Tragédien au tempérament belliqueux et rude buveur, Kean a introduit le réalisme dans le jeu shakespearien. Lors d’une première visite à Boston, il a refusé de donner une représentation devant un nombre insuffisant de spectateurs. Contre toute attente, la réaction se révèle fulgurante et démesurée. Pour qui se prend-il ? Le lendemain, la presse bostonaise se déchaîne. «?Qu’on traîne ce prétentieux insolent devant le rideau par le nez et qu’on l’oblige à présenter ses excuses !?» L’indignation chauvine gagne toute la presse américaine. Tous les éditorialistes exigent qu’on lui interdise l’accès à la scène. Bref, la vedette londonienne n’a d’autre choix que de faire ses valises et de laisser un compatriote, Frederick Brown, terminer la tournée à sa place.

On aurait pu croire qu’en 1825, son écart d’humeur était oublié. Edmund Kean le pensait lorsqu’il s’est présenté à nouveau à Boston. Il n’avait pas compté sur la mémoire longue des Bostonnais. Lorsque le rideau s’est levé sur la représentation de Richard III, force lui fut de constater que le public se composait uniquement d’hommes. Son entrée en scène est reçue par une mitraille de noix, de bouteilles et par un cri furieux répété par tous?: «?Off ! Off ! Off !?» L’acteur se réfugie en coulisses et dépêche un émissaire sur scène. Monsieur Kean vous offre ses plus sincères regrets. La lecture de l’écriteau semble calmer les spectateurs. Brièvement. Sitôt que l’histrion se pointe le nez hors des pendrillons, la clameur reprend de plus belle. Deuxième écriteau. Monsieur Kean ne jouera pas. Un rire général avalise sa déconfiture.

La troupe tente vaille que vaille de poursuivre la représentation avec une doublure. Mais l’assistance s’emmerde. Elle siffle, hue et réclame à grands cris le retour de sa tête de Turc. Lorsqu’elle apprend que l’acteur a déserté le théâtre, elle est saisie d’une colère aveugle. Les chahuteurs envahissent la scène et renversent tout sur leur passage. Quand ils se joignent à ceux qui attendaient à l’extérieur, l’emportement dégénère en émeute. Kean a heureusement eu le temps de quitter Boston en catastrophe. Sinon l’acteur mal-aimé aurait sûrement été lynché.

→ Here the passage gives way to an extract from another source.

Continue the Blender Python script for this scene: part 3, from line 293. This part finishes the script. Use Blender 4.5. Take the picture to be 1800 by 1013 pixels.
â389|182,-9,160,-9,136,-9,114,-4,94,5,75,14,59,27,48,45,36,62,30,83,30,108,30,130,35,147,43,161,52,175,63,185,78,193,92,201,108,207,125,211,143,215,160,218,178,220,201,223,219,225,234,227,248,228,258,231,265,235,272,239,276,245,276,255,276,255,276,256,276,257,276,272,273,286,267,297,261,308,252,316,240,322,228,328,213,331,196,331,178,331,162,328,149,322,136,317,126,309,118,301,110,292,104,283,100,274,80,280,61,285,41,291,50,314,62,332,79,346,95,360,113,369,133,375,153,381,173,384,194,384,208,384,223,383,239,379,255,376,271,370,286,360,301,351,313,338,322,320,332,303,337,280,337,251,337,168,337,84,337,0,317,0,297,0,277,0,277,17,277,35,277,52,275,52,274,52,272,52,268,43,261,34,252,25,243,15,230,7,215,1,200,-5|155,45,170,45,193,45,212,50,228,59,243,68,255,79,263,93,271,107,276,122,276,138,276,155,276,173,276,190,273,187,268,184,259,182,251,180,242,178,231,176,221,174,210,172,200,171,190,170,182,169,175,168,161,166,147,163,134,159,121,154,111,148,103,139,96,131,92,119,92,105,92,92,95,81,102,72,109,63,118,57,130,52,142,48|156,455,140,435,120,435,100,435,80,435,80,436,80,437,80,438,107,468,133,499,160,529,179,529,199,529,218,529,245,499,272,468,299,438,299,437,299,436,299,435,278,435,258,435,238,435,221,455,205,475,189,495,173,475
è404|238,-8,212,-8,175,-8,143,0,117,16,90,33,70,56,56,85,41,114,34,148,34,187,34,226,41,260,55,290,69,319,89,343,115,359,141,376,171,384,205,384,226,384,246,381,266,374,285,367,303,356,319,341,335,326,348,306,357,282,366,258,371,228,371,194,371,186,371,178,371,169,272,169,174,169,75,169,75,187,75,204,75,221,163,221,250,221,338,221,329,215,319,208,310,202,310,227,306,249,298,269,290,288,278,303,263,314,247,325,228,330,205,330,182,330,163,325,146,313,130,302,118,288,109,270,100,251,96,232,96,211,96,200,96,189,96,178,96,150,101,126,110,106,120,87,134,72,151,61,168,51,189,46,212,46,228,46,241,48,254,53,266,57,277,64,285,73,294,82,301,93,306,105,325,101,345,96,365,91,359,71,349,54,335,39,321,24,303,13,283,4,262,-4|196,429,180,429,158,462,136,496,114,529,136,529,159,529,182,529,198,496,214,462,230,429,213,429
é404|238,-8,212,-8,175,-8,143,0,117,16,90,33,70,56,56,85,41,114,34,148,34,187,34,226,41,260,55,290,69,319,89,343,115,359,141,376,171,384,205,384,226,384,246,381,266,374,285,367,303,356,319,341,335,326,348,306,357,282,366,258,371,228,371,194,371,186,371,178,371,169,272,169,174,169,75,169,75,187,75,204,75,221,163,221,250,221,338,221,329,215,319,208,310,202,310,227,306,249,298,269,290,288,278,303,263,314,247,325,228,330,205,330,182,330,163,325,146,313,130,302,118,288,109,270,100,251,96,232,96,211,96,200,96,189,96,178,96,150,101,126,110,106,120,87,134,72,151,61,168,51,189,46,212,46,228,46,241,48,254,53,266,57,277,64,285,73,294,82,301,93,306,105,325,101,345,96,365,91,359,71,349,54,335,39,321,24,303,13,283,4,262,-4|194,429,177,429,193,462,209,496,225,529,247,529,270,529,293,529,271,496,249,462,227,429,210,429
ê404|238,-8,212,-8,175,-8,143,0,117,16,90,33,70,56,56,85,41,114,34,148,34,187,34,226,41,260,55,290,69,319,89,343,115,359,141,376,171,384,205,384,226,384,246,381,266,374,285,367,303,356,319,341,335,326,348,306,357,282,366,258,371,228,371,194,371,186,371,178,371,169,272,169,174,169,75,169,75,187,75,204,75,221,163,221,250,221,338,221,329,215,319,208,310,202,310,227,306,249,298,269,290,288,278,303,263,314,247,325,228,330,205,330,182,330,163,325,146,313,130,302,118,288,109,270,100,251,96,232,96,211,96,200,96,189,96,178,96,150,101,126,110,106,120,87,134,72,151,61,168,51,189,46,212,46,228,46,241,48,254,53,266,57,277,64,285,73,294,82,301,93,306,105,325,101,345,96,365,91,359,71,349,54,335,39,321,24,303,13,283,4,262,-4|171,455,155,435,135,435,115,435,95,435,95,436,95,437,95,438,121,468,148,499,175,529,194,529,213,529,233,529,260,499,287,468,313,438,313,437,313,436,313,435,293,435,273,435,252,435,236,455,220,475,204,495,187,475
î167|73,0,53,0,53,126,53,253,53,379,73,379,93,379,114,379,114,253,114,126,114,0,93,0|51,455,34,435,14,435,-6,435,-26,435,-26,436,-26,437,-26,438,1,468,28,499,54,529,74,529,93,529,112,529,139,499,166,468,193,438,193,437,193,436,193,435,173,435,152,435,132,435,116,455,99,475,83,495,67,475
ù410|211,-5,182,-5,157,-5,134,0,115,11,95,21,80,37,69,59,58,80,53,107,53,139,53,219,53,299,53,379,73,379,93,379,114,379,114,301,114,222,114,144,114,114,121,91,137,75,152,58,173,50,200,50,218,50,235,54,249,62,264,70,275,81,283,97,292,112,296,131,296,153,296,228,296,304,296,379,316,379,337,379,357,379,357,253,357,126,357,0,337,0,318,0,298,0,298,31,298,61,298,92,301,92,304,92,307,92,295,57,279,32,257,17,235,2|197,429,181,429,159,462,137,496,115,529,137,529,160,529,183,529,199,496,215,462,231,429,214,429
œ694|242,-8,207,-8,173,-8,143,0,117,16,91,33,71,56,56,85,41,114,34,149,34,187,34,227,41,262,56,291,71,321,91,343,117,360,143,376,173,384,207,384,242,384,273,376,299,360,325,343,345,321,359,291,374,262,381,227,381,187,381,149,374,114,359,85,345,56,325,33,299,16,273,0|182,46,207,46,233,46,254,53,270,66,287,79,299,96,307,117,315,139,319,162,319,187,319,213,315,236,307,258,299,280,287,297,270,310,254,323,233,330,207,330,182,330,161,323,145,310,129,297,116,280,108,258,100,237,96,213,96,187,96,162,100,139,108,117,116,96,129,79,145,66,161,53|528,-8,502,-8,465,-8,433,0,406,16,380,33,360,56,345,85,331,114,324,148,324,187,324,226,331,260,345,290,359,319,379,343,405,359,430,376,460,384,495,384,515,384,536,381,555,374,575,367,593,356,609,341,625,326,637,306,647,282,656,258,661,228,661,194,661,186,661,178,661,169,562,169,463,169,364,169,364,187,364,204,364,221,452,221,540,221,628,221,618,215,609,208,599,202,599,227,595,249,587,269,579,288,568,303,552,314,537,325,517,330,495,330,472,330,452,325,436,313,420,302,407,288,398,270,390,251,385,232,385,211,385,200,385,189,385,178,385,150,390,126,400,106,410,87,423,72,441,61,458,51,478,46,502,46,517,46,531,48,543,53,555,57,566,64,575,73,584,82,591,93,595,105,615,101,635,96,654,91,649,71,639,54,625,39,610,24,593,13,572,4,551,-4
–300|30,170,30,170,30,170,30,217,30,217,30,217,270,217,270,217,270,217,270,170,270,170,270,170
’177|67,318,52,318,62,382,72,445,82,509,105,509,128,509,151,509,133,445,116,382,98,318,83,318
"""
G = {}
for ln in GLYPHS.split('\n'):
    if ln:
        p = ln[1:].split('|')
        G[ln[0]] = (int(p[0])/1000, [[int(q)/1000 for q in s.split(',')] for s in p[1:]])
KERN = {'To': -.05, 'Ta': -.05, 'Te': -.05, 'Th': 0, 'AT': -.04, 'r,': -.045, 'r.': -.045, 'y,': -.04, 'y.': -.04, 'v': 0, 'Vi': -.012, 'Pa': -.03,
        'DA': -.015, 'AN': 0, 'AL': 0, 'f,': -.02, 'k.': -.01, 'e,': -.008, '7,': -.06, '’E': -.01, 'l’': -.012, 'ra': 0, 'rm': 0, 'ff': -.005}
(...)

Au sortir de ce cauchemar, la réponse enthousiaste du public montréalais en juin 1826 aura l’effet d’un baume. Edmund Kean est adulé par ses hôtes britannophiles et l’acteur shakespearien joue à guichet fermé au Theatre Royal. «?Vous m’avez redonné le rang d’un gentleman?», leur déclare-t-il, lors d’un banquet en son honneur.

Néanmoins, le temps fort de sa tournée triomphale au Bas-Canada demeurera sa visite au village huron de Lorette. Impressionné par les Amérindiens, Kean leur offre un banquet, au cours duquel on lui décerne le titre de Chef huron et un nom de guerre, Alaniemouidet. Le comédien prend cette distinction honorifique au pied de la lettre. De retour à New York, il fait imprimer des cartes de visite avec Edmund Kean à l’endroit et Alaniemouidet à l’envers. C’est assurément plus facile de devenir huron que de plaire aux gens de Boston.

Pour sa part, lorsque Frederick Brown fait les comptes de la tournée, il constate que le cachet de la vedette a mangé presque tous ses bénéfices. C’est le prix à payer pour attitrer des visiteurs de mar­que.